On what NAICOM stands to gain or lose in the long run, Wiggle, who is the Principal Consultant at Carefirst Consult, added that NAICOM’s move to enforce outstanding claims was a step in the right direction, but its impact on confidence in the insurance sector is a mixed bag.

On one hand, the directive demonstrates NAICOM’s commitment to protecting policyholders’ interests and ensuring that insurance companies meet their obligations. This can boost confidence among existing policyholders and potential customers.

On the other hand, the fact that NAICOM had to intervene to settle outstanding claims exposes deeper weaknesses in the insurance sector. It highlights the industry’s struggles with claim settlements, which can erode trust and confidence among policyholders and industry observers.

“The move may also raise questions about the financial stability and risk management practices of insurance companies. Furthermore, the settlement of claims may not necessarily address the underlying issues that led to the disputes in the first place.
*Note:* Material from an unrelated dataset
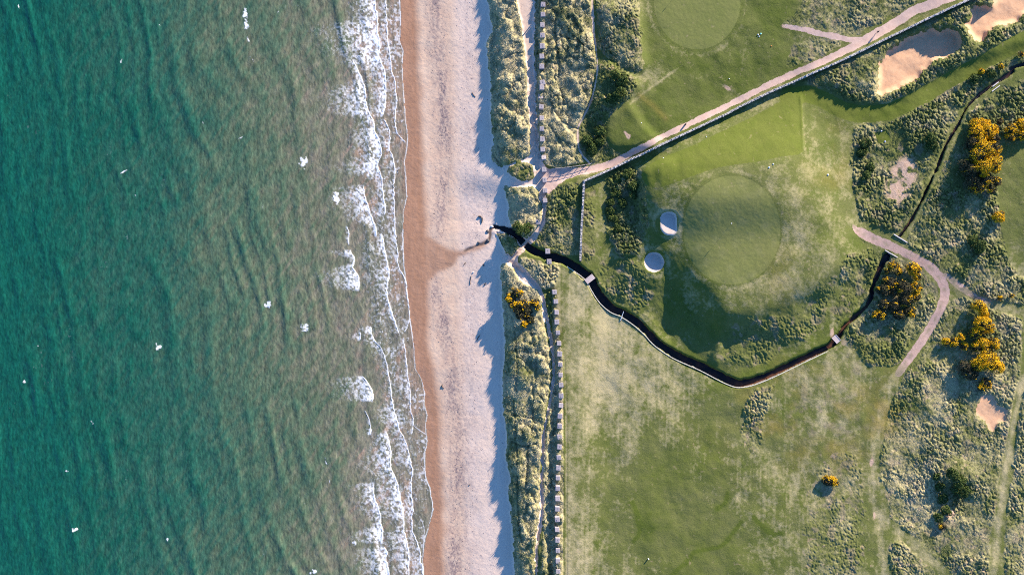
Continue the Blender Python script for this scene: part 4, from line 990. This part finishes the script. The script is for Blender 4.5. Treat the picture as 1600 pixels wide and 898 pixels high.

It may not improve the overall efficiency and effectiveness of the claims settlement process or prevent similar disputes from arising in the future,” he explained.

Looking forward to the implications of this exposure on Nigeria’s insurance industry and the systemic changes needed, the insurance expert emphasized that the high number of complaints against insurance companies reveals several underlying issues within the industry, including a lack of trust, poor claims settlement processes in some companies, and weak corporate governance.

However, he noted that NAICOM cannot completely absolve itself, as these complaints should have been noticed during regular inspections. Failing to address them at the primary stage raises concerns about the regulator’s oversight capacity or its ability to investigate and penalize misconduct effectively.

He suggested systemic changes, including strengthening the regulatory framework to enforce compliance, fostering a culture of corporate governance, and prioritizing policyholders’ interests.

Additionally, Wiggle, who is currently the President of the Risk Managers Society of Nigeria (RIMSON), anticipated further regulatory interventions to strengthen consumer protection and claims settlement processes in Nigeria’s insurance industry.

“I expect NAICOM to align with international best practices, provide adequate consumer protection, and establish stricter standards for claims settlement, including clear timelines and procedures.

“I also expect NAICOM to drive improved consumer trust through education initiatives and establish an independent complaints bureau to handle consumer grievances and provide an alternative dispute resolution mechanism,” he added.